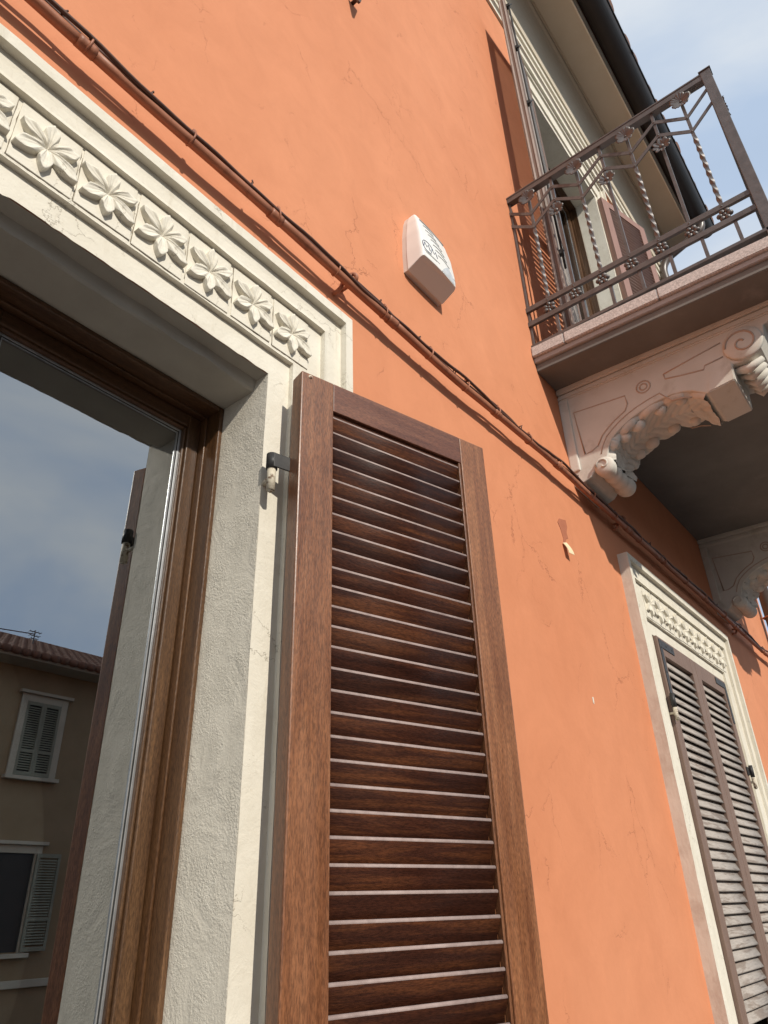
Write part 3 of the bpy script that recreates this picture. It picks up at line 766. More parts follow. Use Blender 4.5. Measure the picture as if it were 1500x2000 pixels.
def bracket(x0):
    b = obj('bracket', prism(bmesh.new(), [bz(*p) for p in PROF], 'x', x0, x0 + BW), M['bracket'], balc)
    bv = b.modifiers.new('bevel', 'BEVEL'); bv.width = .005; bv.segments = 2; bv.limit_method = 'ANGLE'; bv.angle_limit = radians(35)
    # cap moulding under the slab
    for (za, zb, pr, ye) in ((2.150, 2.184, .020, -.985), (2.118, 2.149, .011, -.965)):
        bm = bmesh.new(); prism(bm, [bz(0.0, za), bz(ye, za - .017), bz(ye - .012, zb - .017), bz(0.0, zb)], 'x', x0 - pr, x0 + BW + pr)
        bmesh.ops.bevel(bm, geom=list(bm.edges), offset=.006, segments=2, affect='EDGES'); obj('cap_moulding', bm, M['bracket'], b)
    # wall-side pilaster strip
    obj('side_strip', nbox(x0 - .010, x0 + BW + .010, -.045, .0, E + 1.70, E + 2.10, bev=.006), M['bracket'], b)
    # incised lines on the near and far side
    for sx, face in ((-1, x0), (1, x0 + BW)):
        def line(pts, r=.0042, nm='incised_line'):
            bm = bmesh.new(); tube(bm, [(face + sx * .0006, p[0], p[1]) for p in [bz(*q) for q in pts]], r, 6)
            for v in bm.verts: v.co.x = face + (v.co.x - face) * .45
            obj(nm, bm, M['bracket_line'], b, smooth=True)
        off = []
        for i, p in enumerate(ARCH[1:-1]):
            a, c = Vector(ARCH[i]), Vector(ARCH[i + 2]); d = (c - a).normalized(); n = Vector((d.y, -d.x)); n = -n if n.y < 0 and n.x < 0 else n
            n = Vector((-d.y, d.x)); n = n if (n.y > 0 or n.x > 0) else -n
            off.append((Vector(p), n))
        line([tuple(p + n * .030) for p, n in off], .0034)
        line([tuple(p + n * .052) for p, n in off[1:6]] + [(-.3092, 1.9777 - .02), (-.3062, 2.0046)] + [(-.0629, 2.030)] + [(-.078, 1.79), (-.108, 1.792), tuple(off[1][0] + off[1][1] * .052)], .0040)
        line([(-.4866, 2.0291), (-.60, 2.045), (-.735, 2.062)], .0038); line([(-.4866, 2.0291), (-.4887, 2.0028), (-.56, 1.985), (-.6445, 1.968), (-.652, 1.985), (-.7285, 1.990)], .0040)
        ring = [(-.3924 + .030 * cos(a * pi / 9), 2.010 + .030 * sin(a * pi / 9)) for a in range(19)]
        line(ring, .0040, 'incised_ring'); line([(-.3924 + .016 * cos(a * pi / 7), 2.010 + .016 * sin(a * pi / 7)) for a in range(15)], .0040, 'incised_ring')
        # volute
        bm = bmesh.new(); lathe(bm, [(0, .078), (.007, .077), (.012, .071), (.0125, .0)], (face, *bz(-.812, 2.012)), (sx, 0, 0), 32); obj('volute', bm, M['bracket'], b)
        sp = [(-.812 + r * cos(a), 2.012 + r * sin(a)) for a, r in [(k * .28, .068 - .0019 * k) for k in range(32)]]
        bm = bmesh.new(); tube(bm, [(face + sx * .0127, *bz(*p)) for p in sp], .0045, 6)
        obj('volute_spiral', bm, M['bracket_line'], b)
    # block under the scroll
    bm = bmesh.new(); prism(bm, [bz(-.634, 1.848), bz(-.744, 1.860), bz(-.752, 1.95), bz(-.66, 1.95)], 'x', x0 - .006, x0 + BW + .006)
    bmesh.ops.bevel(bm, geom=list(bm.edges), offset=.004, segments=2, affect='EDGES'); obj('scroll_block', bm, M['bracket'], b)
    # spool at the foot
    r0 = .040
    prof = [(-.012, .0), (-.012, .026), (-.006, .040), (.006, .046), (.030, .045), (.060, .038), (.072, .034), (.082, .040), (.100, .043), (.118, .038), (.126, .033), (.138, .038), (.155, .042), (.175, .040), (.186, .034), (.196, .041), (.225, .047), (.255, .046), (.270, .039), (.276, .024), (.276, .0)]
    bm = bmesh.new(); lathe(bm, prof, (x0, *bz(-.150, 1.700)), (1, 0, 0), 22)
    obj('foot_spool', bm, M['bracket'], b)
    bm = bmesh.new(); tube(bm, [(x0 - .013, *bz(-.150 + r * cos(a), 1.700 + r * sin(a))) for a, r in [(k * .5, .034 - .0024 * k) for k in range(12)]], .005, 6); obj('spool_spiral', bm, M['bracket'], b)
    # acanthus leaf laid along the arch
    P = [Vector(p) for p in ARCH]
    bm = bmesh.new(); ns, ntt = 120, 44; g = []
    for i in range(ns + 1):
        s = i / ns * (len(P) - 1); k = min(int(s), len(P) - 2); f = s - k
        p = P[k].lerp(P[k + 1], f); d = (P[k + 1] - P[k]).normalized(); n = Vector((d.y, -d.x)); n = n if n.y < 0 else -n
        row = []
        for j in range(ntt + 1):
            tt = j / ntt * 2 - 1
            u = i / ns
            ph = u * 5.2 - abs(tt) * .85 + .2
            lobe = abs(sin(ph * pi)) ** .6
            fl = abs(sin(ph * pi * 3.0 + tt * 2)) ** .7
            wd = .425 + .06 * lobe
            edge = abs(tt) ** 2.2
            hgt = .006 + .012 * (1 - abs(tt)) ** 1.5 + (.030 * lobe * edge + .007 * fl * (1 - .5 * edge)) * (1 - .25 * u)
            hgt += .004 * math.exp(-(tt / .08) ** 2)
            if abs(tt) > .97: hgt = -.003
            q = p + n * hgt
            row.append(bm.verts.new((x0 + BW / 2 + tt * wd * BW, *bz(q.x, q.y))))
        g.append(row)
    fs = []
    for a, c in zip(g, g[1:]):
        for j in range(ntt):
            f = bm.faces.new((a[j], a[j + 1], c[j + 1], c[j])); f.smooth = True; fs.append(f)
    bmesh.ops.recalc_face_normals(bm, faces=fs)
    obj('acanthus_leaf', bm, M['bracket'], b)
    # bead-like leaf curls along both edges
    for (s, r) in ((1.6, .013), (2.5, .017), (4.2, .026), (6.0, .030), (8.4, .026), (10.6, .022)):
        k = int(s); f = s - k; p = P[k].lerp(P[k + 1], f); d = (P[k + 1] - P[k]).normalized(); n = Vector((d.y, -d.x)); n = n if n.y < 0 else -n
        q = p + n * (r * .75)
        for xx in (x0 + .030 + r * .5, x0 + BW - .030 - r * .5):
            bm = bmesh.new(); ellipsoid(bm, (xx, *bz(q.x, q.y)), (r * .85, r * 1.15, r), 12, 8); obj('leaf_curl', bm, M['bracket'], b)
    # drop leaf on the outer face of the scroll
    bm = bmesh.new()
    for k in range(5):
        tube(bm, [(x0 + BW / 2 + (k - 2) * .044, *bz(-.752 - .008 * k % 2, 1.925)), (x0 + BW / 2 + (k - 2) * .050, *bz(-.800, 1.905 - .006 * (2 - abs(k - 2)))), (x0 + BW / 2 + (k - 2) * .046, *bz(-.86, 1.935))], [.014, .020, .012], 8)
    obj('drop_leaf', bm, M['bracket'], b)
    return b
bracket(2.688)
bracket(4.805)

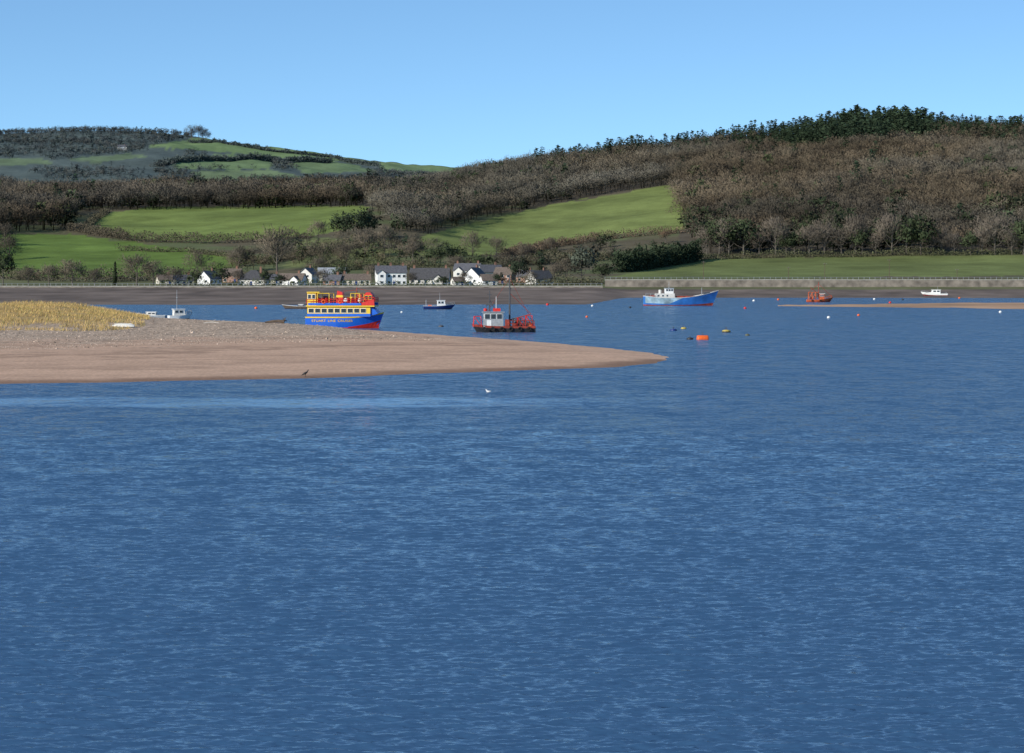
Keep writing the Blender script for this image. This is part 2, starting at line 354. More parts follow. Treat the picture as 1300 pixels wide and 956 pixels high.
# ------------------------------------------------------------------ trees
def tmpl(kind,seed,n,tw=.03,tl=.12):
    r=np.random.default_rng(seed); V=[];T=[];C=[]
    def tri(a,b,c,s): k=len(V); V.extend([a,b,c]); T.append((k,k+1,k+2)); C.extend([s]*3)
    def rib(p,q,w0,w1,s):
        p=np.array(p);q=np.array(q)
        for ax in ((1,0,0),(0,1,0)):
            a=np.array(ax)
            tri(p-a*w0,p+a*w0,q+a*w1,s); tri(p-a*w0,q+a*w1,q-a*w1,s)
    if kind=='bare':
        rib((0,0,-.05),(0,0,.55),.014,.007,1.15)
        K=12; cl=[]
        for i in range(K):
            a=r.uniform(0,6.28); rad=math.sqrt(r.uniform(.02,1))*.32; z=.38+.48*r.uniform(0,1)*(1-rad*.8)+.0
            c=np.array((rad*math.cos(a),rad*math.sin(a),z)); cl.append(c)
            rib((0,0,r.uniform(.18,.42)),c,.004,.002,1.1)
        for i in range(n):
            c=cl[r.integers(K)]+r.normal(0,.085,3); d=c-np.array((0,0,.3)); d=d/np.linalg.norm(d)+r.normal(0,.6,3)+np.array((0,0,.15)); d/=np.linalg.norm(d)
            s=np.cross(d,r.normal(0,1,3)); s/=np.linalg.norm(s); l=tl*r.uniform(.6,1.3)
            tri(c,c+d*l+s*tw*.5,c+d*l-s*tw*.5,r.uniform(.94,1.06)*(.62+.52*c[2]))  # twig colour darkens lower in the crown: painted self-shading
    elif kind=='round':
        rib((0,0,-.05),(0,0,.5),.022,.012,1.0)
        K=12; cl=[]
        for i in range(K):
            a=r.uniform(0,6.28); rad=math.sqrt(r.uniform(.02,1))*.27; cl.append(np.array((rad*math.cos(a),rad*math.sin(a),.25+.62*r.uniform(0,1)*(1-rad))))
        for i in range(n):
            c=cl[r.integers(K)]+r.normal(0,.07,3); q=r.normal(0,1,(3,3))*tl*.45
            tri(c+q[0],c+q[1],c+q[2],r.uniform(.8,1.15))
    else:
        rib((0,0,-.05),(0,0,.9),.018,.004,1.0)
        for i in range(n):
            z=.12+.88*r.uniform(0,1)**1.15; rad=.27*(1.04-z)**.7*math.sqrt(r.uniform(.15,1))*(1+.25*math.sin(z*40)); a=r.uniform(0,6.28)
            c=np.array((rad*math.cos(a),rad*math.sin(a),z)); q=r.normal(0,1,(3,3))*tl*.42; q[:,2]*=.6
            tri(c+q[0],c+q[1],c+q[2],r.uniform(.8,1.15))
    return np.array(V),np.array(T),np.array(C)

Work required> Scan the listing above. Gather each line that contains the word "More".

Correct answer>
Write part 3 of the bpy script that recreates this picture. It picks up at line 766. More parts follow. Use Blender 4.5. Measure the picture as if it were 1500x2000 pixels.
Keep writing the Blender script for this image. This is part 2, starting at line 354. More parts follow. Treat the picture as 1300 pixels wide and 956 pixels high.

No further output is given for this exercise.